Why we should never clear our DB before/after running specs.
One common “mistake” I’ve seen a couple of times is to clean the Database before/after specs are run. It seems to be a common practice with reasonable arguments. I think this is a bad idea. Here is why and what we should do instead.
Why is the DB cleared before/after the specs
When running specs that need access to a DB we might have to create a User or an Article or a Project model, then connect them in a certain way and test the business logic of our spec. After the spec is finished it is not wise to delete these objects from the DB directly in the spec. Sometimes it takes additional time, sometimes it executes additional logic. In most cases you don’t clear the DB after each and every spec.
It is a good idea to clean the db before all the specs or after all the specs if they are successful. In this way we reset the DB only once, it saves some time and is much cleaner because you can plug in this behavior if you want to.
Why the DB should not be cleared before/after the specs
The simple answer is that our code will never, absolutely never work on a clean db in a production. If we have a test procedure that runs the specs against a clean and empty db they might pass when the db is clean. But what use do we have from code that could work in a clean environment, but could not work in a real production environment. The answer is – non.

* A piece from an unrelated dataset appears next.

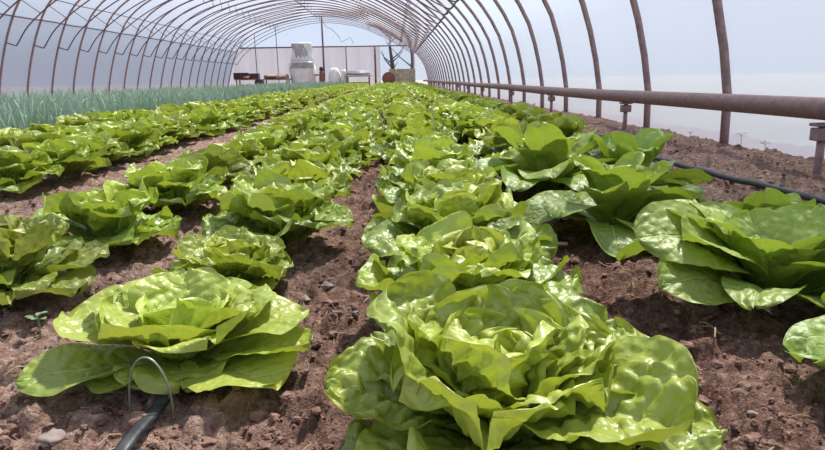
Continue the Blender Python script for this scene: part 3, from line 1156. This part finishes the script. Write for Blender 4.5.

We don’t clean our db before/after each spec. In this way we’ve been able to track some really nasty bugs. Like slow queries that are slow only when you have too many users. Other cases involve special relations that are built in time. Like users that are part of an organization and the organization was once having one check for uniqueness of the user and now it has another check. Because the db is not cleared every time we make sure that it is properly migrated with all the needed migrations.
We found out that a 7 years out test db that is not cleared is closer to a 7 years old production db.
The test db is not the production db
The test db is not the production db. It might have the same scheme, that is for sure, but the amount of data in them and the complexity of this data is different. What we need is code that could run on a production db. There is no use of any code that could run only in test environment.
So here is what we do:
We export the production db, we change some data like user emails, names and any other sensitive data and we import it as a test db. We run the specs on this db.
In this way we make sure that the code could actually run on a real db before deploying it.